I think the best things you can write or perform you didn’t intend to do. It’s as if they are being written by the atoms and molecules moving around you.

It is natural and that is often more incredible than what our minds can comprehend.
 
Often, while writing, new ideas and alternative roads will open themselves up, pulling and pushing the creator in a different direction. Does this happen to you, too, and how do you deal with it? What do you do with these ideas?

Often this is the real way to create, abandoning ideas for a better one, not being afraid of totally changing the original idea for something better. I feel like there is always someplace better to go.

Maybe that would get some people down, but for me that is a thrill and we are always searching.

There are many descriptions of the creative state. How would you describe it for you personally? Is there an element of spirituality to what you do?

Definitely spiritual but, as time goes on, the mystery is more and more difficult to get wrapped up in, so we have to go deeper and deeper.

To get to those places on tour, sometimes it involves us really getting ourselves into some dangerous situations, often burned, cut, bruised, and smashed. But that spiritual place is another planet where there is harmony and it is worth it if even for those very few fleeting moments.
 
Especially in the digital age, the writing and production process tends towards the infinite. What marks the end of the process? How do you finish a work?

Only when the time limit is up. All works are potential works in process until the deliver by date. My ideas of what I love changes over time and I always want to release something that is relevant to my state. I am then more connected to it.

So when we set out to do an album it is a mad scramble to a deadline. Always bow to the deadline.

Once a piece is finished, how important is it for you to let it lie and evaluate it later on? How much improvement and refinement do you personally allow until you're satisfied with a piece? What does this process look like in practise?

In practice there is no method, but if I am working for someone else it is very important to give it time. Ears can be deceiving and you want to listen to music in different head-spaces to know that it can work as universally as possible.

But for my own work, it can be narrow. And focused only on the intent of the whole work and a moment.

What's your take on the role and importance of production, including mixing and mastering for you personally? How involved do you get in this?

I usually do all the mixing and mastering. I think to have a piece of work be really focused and pure, it should be put together by the people who are using music as a communication method. That is real to me.

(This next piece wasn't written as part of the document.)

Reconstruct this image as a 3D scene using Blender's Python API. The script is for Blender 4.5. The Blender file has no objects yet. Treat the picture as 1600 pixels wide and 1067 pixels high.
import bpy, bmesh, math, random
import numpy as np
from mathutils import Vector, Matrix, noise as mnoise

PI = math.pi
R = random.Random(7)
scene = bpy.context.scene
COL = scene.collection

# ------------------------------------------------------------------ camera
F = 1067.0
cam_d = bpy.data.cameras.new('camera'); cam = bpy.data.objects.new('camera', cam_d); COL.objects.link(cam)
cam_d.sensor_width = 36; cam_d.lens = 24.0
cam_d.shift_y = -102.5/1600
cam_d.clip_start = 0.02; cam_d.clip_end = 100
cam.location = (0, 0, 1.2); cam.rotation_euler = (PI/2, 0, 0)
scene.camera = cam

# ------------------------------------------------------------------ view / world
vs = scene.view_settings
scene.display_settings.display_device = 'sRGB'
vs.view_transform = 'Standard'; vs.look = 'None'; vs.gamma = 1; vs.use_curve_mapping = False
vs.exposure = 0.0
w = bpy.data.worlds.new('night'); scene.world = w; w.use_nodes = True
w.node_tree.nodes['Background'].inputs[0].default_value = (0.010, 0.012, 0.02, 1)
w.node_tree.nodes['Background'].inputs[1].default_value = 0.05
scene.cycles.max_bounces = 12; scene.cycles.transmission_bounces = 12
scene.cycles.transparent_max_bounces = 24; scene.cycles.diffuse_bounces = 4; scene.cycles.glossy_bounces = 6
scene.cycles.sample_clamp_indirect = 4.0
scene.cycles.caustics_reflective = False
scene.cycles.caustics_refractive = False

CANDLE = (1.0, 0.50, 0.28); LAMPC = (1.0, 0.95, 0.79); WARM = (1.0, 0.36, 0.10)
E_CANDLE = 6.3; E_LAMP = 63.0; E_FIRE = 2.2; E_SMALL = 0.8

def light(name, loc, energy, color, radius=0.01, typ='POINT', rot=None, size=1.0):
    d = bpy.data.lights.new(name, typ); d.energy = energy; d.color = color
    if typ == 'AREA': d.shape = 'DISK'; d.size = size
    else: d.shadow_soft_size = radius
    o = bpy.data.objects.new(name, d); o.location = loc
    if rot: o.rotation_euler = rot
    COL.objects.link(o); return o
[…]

A collaboration can be really cool but often when you think you like a record, you just like what the producer did and then find the band isn’t much of a band at all. This is usually the case with bands that play with backing tracks and it is easy to tell when there just isn’t really some sort of struggle on stage.

Me, I want to see struggle. Otherwise I can just listen to the record and close my eyes at home.

After finishing a piece or album and releasing something into the world, there can be a sense of emptiness. Can you relate to this – and how do you return to the state of creativity after experiencing it?

I don’t relate. I don’t look back.

Creativity can reach many different corners of our lives. Do you personally feel as though writing a piece of music is inherently different from something like making a great cup of coffee? What do you express through music that you couldn't or wouldn't in more 'mundane' tasks?

It’s all the same, I’ve just explored music more so I spend longer making an interesting piece of music.

I don’t think I’ve tasted a cup of coffee that tasted like it was worth 2 years making it. Ir maybe I have and didn’t realize what was put into it.